We also met a tortoise named Diego, he is about 130 years old. This tortoise was a gift from San Diego Zoo, who had captured Diego in 1906 when he was just ten years old. In 1974, the San Diego Zoo decided to return Diego to the Galápagos Islands, where he proceeded to father over 700 tortoises to date.

There were these old tortoise shells that you could wriggle into, we had a lot of fun with Frank and Diane, it was especially funny to see how excited Frank was to look like a Ninja Turtle. I’ll bet Frank fancied himself as Michelangelo 🙂 It really did take some skill to get into those things, and they are seriously heavy! I wouldn’t want to be a tortoise, that’s for sure. No wonder they are so slow, if they have to lug that much weight around.

While we were on the Santa Cruz island, we met this handsome little fellow – I can’t remember what kind of bird he was, but he was such a poser! He followed us for quite a bit, he was so desperate for Ben to take photos of him. He just kept flying in and out of Ben’s huge lens, hence the blurry photos – quite the attention seeker! I named him Alejandro – only an Alejandro would behave so.

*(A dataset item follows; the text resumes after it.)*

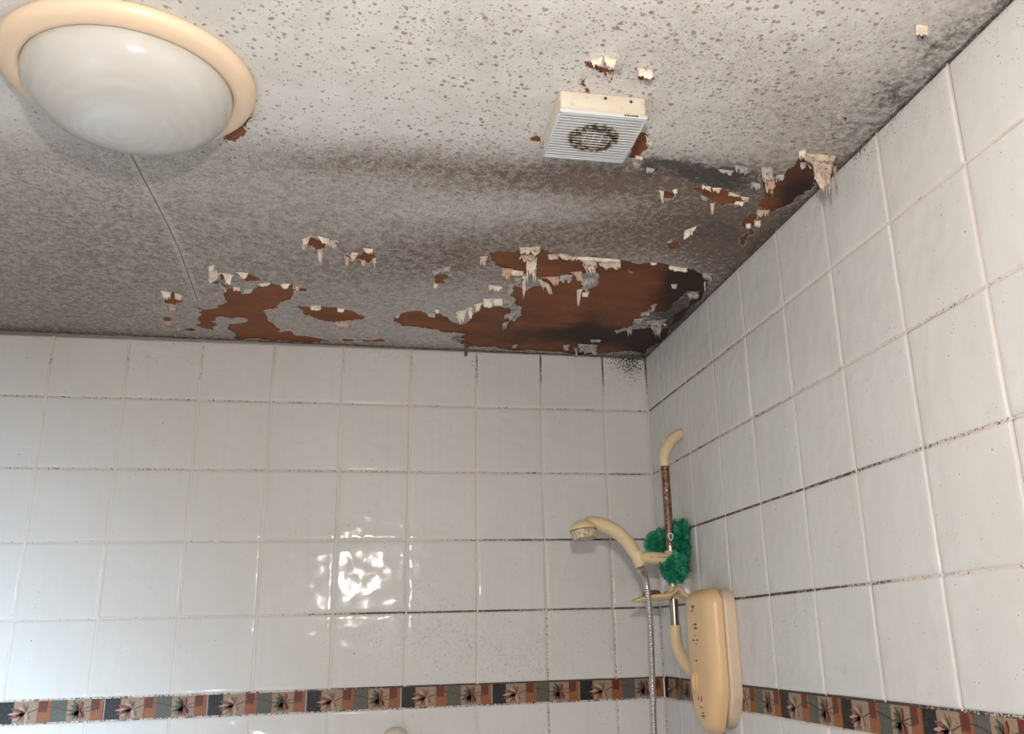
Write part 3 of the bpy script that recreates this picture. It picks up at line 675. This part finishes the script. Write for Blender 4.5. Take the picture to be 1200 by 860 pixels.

We swam with Pacific Green Turtles – it was so cool! There were so many of them, just hanging out, chomping on algae. One turtle was so intent on his algae that he didn’t even notice that the current was pushing him upside down. They are so beautiful, it was honestly a pleasure just to watch them enjoy their food. On our last day, we had a short panga ride to see Black Turtle Cove. Here we saw Pacific Green Turtles mating! The male mounts the female in the water. This is why a female turtle is much bigger than a male, because they need room to have bigger lungs, as they are completely submerged underwater during the mating process. Apparently the mating process can go on for up to 4 hours. While the male and female are mating, there are usually other males swimming around, hoping for a chance with the female.

Ben made a friend, he wanted to come home with us! This tiny little crab was floating on a stick, and managed to stow away inside Ben’s hair during a snorkel. Ben felt this little fellow crawling around in his hair, and had to get someone to carefully remove him.

We met some amazing people on this trip, in particular Frank and Diane from Michigan, and we are really looking forward to visiting them someday.

This trip was one of the most amazing and exciting things that Ben and I have ever done. Even though it made a really large hole in our pockets, it was a once in a lifetime experience, and I am so glad we did it while we still have the energy to do all that snorkelling. We were doing at least 2, if not 3 snorkels, every day – physically it really takes a toll. Ben is so lovely, every time I ran out of steam in the water, he would come and tug me along. It’s times like this when I am so grateful for him, and patting myself on the back for having married him!